* **TASK PROMPT**
Repeat the listing that follows, character for character, minus the pictures.

* **DATA LINES**
----------------------------------------
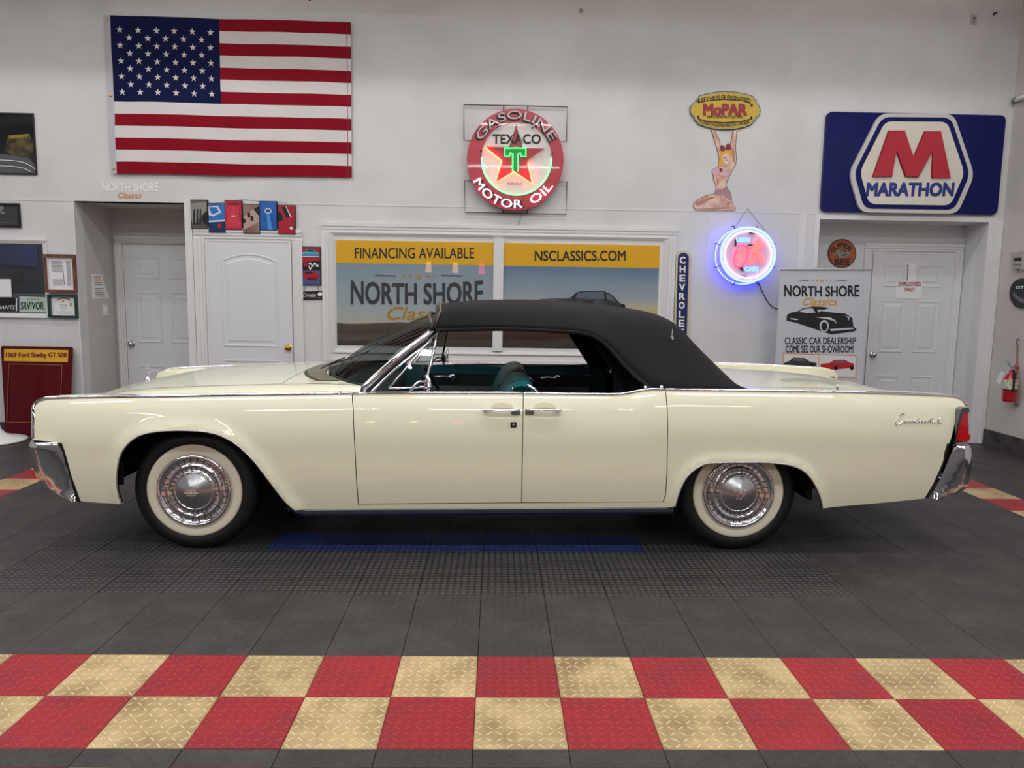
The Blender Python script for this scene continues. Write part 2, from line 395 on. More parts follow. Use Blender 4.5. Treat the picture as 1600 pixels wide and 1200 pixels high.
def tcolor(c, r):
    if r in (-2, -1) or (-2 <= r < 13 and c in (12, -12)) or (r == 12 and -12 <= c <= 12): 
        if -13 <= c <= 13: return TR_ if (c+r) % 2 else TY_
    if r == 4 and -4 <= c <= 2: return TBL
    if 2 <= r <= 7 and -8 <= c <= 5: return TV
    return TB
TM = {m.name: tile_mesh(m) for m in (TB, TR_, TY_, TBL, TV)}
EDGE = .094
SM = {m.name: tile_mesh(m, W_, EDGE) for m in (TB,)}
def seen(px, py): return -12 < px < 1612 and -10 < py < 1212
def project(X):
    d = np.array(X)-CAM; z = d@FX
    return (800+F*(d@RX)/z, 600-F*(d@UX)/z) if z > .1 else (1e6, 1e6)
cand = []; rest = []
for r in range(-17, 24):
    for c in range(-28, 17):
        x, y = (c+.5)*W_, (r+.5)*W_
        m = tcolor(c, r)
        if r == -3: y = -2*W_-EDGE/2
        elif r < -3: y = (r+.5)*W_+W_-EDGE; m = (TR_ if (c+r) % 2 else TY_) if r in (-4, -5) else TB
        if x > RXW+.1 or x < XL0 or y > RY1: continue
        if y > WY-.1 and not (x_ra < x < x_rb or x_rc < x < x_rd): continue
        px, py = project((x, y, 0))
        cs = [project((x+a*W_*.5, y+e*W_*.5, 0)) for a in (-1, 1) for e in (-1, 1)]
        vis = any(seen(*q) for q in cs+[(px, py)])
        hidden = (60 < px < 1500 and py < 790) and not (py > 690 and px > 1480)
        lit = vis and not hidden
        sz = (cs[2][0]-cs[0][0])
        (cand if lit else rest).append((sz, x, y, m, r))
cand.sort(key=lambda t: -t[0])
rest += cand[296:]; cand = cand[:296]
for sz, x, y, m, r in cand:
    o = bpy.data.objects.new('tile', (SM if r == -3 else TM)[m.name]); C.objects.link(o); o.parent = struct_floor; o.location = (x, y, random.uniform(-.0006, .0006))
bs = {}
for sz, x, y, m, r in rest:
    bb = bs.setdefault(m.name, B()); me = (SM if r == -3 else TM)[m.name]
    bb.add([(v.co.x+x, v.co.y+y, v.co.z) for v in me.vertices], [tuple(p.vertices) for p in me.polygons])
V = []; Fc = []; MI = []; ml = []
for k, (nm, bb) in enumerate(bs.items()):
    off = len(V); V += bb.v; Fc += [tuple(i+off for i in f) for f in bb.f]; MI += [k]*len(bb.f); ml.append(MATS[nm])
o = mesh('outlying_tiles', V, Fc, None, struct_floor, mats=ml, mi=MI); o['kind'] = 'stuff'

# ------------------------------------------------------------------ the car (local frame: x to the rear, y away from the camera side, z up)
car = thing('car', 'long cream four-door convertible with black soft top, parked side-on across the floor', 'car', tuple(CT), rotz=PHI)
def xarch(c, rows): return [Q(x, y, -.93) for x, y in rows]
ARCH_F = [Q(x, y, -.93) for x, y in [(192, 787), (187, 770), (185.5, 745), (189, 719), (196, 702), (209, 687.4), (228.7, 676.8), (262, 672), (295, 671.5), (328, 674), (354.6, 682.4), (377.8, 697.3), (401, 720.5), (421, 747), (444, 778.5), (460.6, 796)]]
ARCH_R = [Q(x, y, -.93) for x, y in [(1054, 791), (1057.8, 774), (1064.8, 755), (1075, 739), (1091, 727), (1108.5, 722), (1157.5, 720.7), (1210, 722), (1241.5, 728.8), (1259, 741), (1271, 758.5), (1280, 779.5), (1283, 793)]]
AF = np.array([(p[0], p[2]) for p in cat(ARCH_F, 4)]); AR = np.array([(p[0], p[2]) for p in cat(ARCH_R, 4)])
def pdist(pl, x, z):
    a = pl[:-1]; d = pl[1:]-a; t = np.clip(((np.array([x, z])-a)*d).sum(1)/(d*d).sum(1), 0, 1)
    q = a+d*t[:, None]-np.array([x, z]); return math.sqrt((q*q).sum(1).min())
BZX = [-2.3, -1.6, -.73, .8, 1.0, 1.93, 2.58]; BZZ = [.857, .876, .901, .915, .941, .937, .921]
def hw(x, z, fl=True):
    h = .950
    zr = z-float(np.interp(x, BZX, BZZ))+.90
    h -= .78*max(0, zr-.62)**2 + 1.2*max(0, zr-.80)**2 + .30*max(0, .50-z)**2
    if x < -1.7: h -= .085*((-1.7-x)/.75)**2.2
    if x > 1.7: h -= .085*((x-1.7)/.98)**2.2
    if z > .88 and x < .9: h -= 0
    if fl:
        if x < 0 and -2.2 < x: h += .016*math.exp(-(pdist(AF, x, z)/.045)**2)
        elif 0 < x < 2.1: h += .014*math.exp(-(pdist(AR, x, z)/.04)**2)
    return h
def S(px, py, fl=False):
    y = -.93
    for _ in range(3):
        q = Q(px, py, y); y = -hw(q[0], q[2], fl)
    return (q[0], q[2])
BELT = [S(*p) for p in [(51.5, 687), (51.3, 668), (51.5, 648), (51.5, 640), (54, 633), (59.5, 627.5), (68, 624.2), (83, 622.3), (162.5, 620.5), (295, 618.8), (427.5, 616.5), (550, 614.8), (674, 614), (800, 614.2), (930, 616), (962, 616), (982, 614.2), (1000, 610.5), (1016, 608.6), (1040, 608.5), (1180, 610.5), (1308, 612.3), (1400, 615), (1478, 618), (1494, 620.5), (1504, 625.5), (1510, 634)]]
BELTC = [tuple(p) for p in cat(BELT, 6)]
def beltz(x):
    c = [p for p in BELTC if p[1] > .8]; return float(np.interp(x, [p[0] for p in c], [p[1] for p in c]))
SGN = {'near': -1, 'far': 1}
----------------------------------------
* **SOLUTION FOR THIS EXERCISE**
The Blender Python script for this scene continues. Write part 2, from line 395 on. More parts follow. Use Blender 4.5. Treat the picture as 1600 pixels wide and 1200 pixels high.
def tcolor(c, r):
    if r in (-2, -1) or (-2 <= r < 13 and c in (12, -12)) or (r == 12 and -12 <= c <= 12): 
        if -13 <= c <= 13: return TR_ if (c+r) % 2 else TY_
    if r == 4 and -4 <= c <= 2: return TBL
    if 2 <= r <= 7 and -8 <= c <= 5: return TV
    return TB
TM = {m.name: tile_mesh(m) for m in (TB, TR_, TY_, TBL, TV)}
EDGE = .094
SM = {m.name: tile_mesh(m, W_, EDGE) for m in (TB,)}
def seen(px, py): return -12 < px < 1612 and -10 < py < 1212
def project(X):
    d = np.array(X)-CAM; z = d@FX
    return (800+F*(d@RX)/z, 600-F*(d@UX)/z) if z > .1 else (1e6, 1e6)
cand = []; rest = []
for r in range(-17, 24):
    for c in range(-28, 17):
        x, y = (c+.5)*W_, (r+.5)*W_
        m = tcolor(c, r)
        if r == -3: y = -2*W_-EDGE/2
        elif r < -3: y = (r+.5)*W_+W_-EDGE; m = (TR_ if (c+r) % 2 else TY_) if r in (-4, -5) else TB
        if x > RXW+.1 or x < XL0 or y > RY1: continue
        if y > WY-.1 and not (x_ra < x < x_rb or x_rc < x < x_rd): continue
        px, py = project((x, y, 0))
        cs = [project((x+a*W_*.5, y+e*W_*.5, 0)) for a in (-1, 1) for e in (-1, 1)]
        vis = any(seen(*q) for q in cs+[(px, py)])
        hidden = (60 < px < 1500 and py < 790) and not (py > 690 and px > 1480)
        lit = vis and not hidden
        sz = (cs[2][0]-cs[0][0])
        (cand if lit else rest).append((sz, x, y, m, r))
cand.sort(key=lambda t: -t[0])
rest += cand[296:]; cand = cand[:296]
for sz, x, y, m, r in cand:
    o = bpy.data.objects.new('tile', (SM if r == -3 else TM)[m.name]); C.objects.link(o); o.parent = struct_floor; o.location = (x, y, random.uniform(-.0006, .0006))
bs = {}
for sz, x, y, m, r in rest:
    bb = bs.setdefault(m.name, B()); me = (SM if r == -3 else TM)[m.name]
    bb.add([(v.co.x+x, v.co.y+y, v.co.z) for v in me.vertices], [tuple(p.vertices) for p in me.polygons])
V = []; Fc = []; MI = []; ml = []
for k, (nm, bb) in enumerate(bs.items()):
    off = len(V); V += bb.v; Fc += [tuple(i+off for i in f) for f in bb.f]; MI += [k]*len(bb.f); ml.append(MATS[nm])
o = mesh('outlying_tiles', V, Fc, None, struct_floor, mats=ml, mi=MI); o['kind'] = 'stuff'

# ------------------------------------------------------------------ the car (local frame: x to the rear, y away from the camera side, z up)
car = thing('car', 'long cream four-door convertible with black soft top, parked side-on across the floor', 'car', tuple(CT), rotz=PHI)
def xarch(c, rows): return [Q(x, y, -.93) for x, y in rows]
ARCH_F = [Q(x, y, -.93) for x, y in [(192, 787), (187, 770), (185.5, 745), (189, 719), (196, 702), (209, 687.4), (228.7, 676.8), (262, 672), (295, 671.5), (328, 674), (354.6, 682.4), (377.8, 697.3), (401, 720.5), (421, 747), (444, 778.5), (460.6, 796)]]
ARCH_R = [Q(x, y, -.93) for x, y in [(1054, 791), (1057.8, 774), (1064.8, 755), (1075, 739), (1091, 727), (1108.5, 722), (1157.5, 720.7), (1210, 722), (1241.5, 728.8), (1259, 741), (1271, 758.5), (1280, 779.5), (1283, 793)]]
AF = np.array([(p[0], p[2]) for p in cat(ARCH_F, 4)]); AR = np.array([(p[0], p[2]) for p in cat(ARCH_R, 4)])
def pdist(pl, x, z):
    a = pl[:-1]; d = pl[1:]-a; t = np.clip(((np.array([x, z])-a)*d).sum(1)/(d*d).sum(1), 0, 1)
    q = a+d*t[:, None]-np.array([x, z]); return math.sqrt((q*q).sum(1).min())
BZX = [-2.3, -1.6, -.73, .8, 1.0, 1.93, 2.58]; BZZ = [.857, .876, .901, .915, .941, .937, .921]
def hw(x, z, fl=True):
    h = .950
    zr = z-float(np.interp(x, BZX, BZZ))+.90
    h -= .78*max(0, zr-.62)**2 + 1.2*max(0, zr-.80)**2 + .30*max(0, .50-z)**2
    if x < -1.7: h -= .085*((-1.7-x)/.75)**2.2
    if x > 1.7: h -= .085*((x-1.7)/.98)**2.2
    if z > .88 and x < .9: h -= 0
    if fl:
        if x < 0 and -2.2 < x: h += .016*math.exp(-(pdist(AF, x, z)/.045)**2)
        elif 0 < x < 2.1: h += .014*math.exp(-(pdist(AR, x, z)/.04)**2)
    return h
def S(px, py, fl=False):
    y = -.93
    for _ in range(3):
        q = Q(px, py, y); y = -hw(q[0], q[2], fl)
    return (q[0], q[2])
BELT = [S(*p) for p in [(51.5, 687), (51.3, 668), (51.5, 648), (51.5, 640), (54, 633), (59.5, 627.5), (68, 624.2), (83, 622.3), (162.5, 620.5), (295, 618.8), (427.5, 616.5), (550, 614.8), (674, 614), (800, 614.2), (930, 616), (962, 616), (982, 614.2), (1000, 610.5), (1016, 608.6), (1040, 608.5), (1180, 610.5), (1308, 612.3), (1400, 615), (1478, 618), (1494, 620.5), (1504, 625.5), (1510, 634)]]
BELTC = [tuple(p) for p in cat(BELT, 6)]
def beltz(x):
    c = [p for p in BELTC if p[1] > .8]; return float(np.interp(x, [p[0] for p in c], [p[1] for p in c]))
SGN = {'near': -1, 'far': 1}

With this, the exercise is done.